Peter Carlson (December 7, 1822 – August 13, 1909) was a Swedish-American Lutheran Minister who helped found the Augustana Evangelical Lutheran Synod and served as president of the Minnesota Conference for six years.
Carlson was born at Hjortsberga, in the parish of Alvesta, in Kronoberg, Sweden. He was the son of to Carl Andersson and Anna Isaksdotter of Småland. His life in Sweden was marked by poverty and lack of education. At 15 he became a carpenter to support his parents and four younger siblings. Peter married Christina (Stina Kajsa) Andersdotter when he was 25. They moved to the parish of Aneboda near the city of Växjö, Sweden. In May 1854 at the age of 32, he immigrated to the United States with his family and settled in St. Charles, Illinois before moving to Geneva. He was mentored by Pastor Erland Carlsson and began his ministry that November. He later met Dr. Eric Norelius at a synod meeting in Waverly, IL in 1855 and became close friends with Rev. Andrew Jackson.
In November 1857 he moved to Carver County, Minnesota, where he organized both East Union Lutheran Church and West Union Lutheran Church. Carlson was ordained in Chicago on September 13, 1859 and helped found the Augustana Evangelical Lutheran Synod on June 5, 1860.

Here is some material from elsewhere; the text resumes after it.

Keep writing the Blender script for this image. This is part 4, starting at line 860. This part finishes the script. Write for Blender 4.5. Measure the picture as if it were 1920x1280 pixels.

Carlson left the Carver congregation in August 1879 to serve as a missionary in the Pacific Northwest. That December he organized Immanuel Swedish Evangelical Lutheran Church in Portland, Oregon, the first Augustana Synod church west of the Rocky Mountains. The following year he moved to Idaho with his family, where he established the Cordelia Swedish Lutheran Church, the first Lutheran church in the state.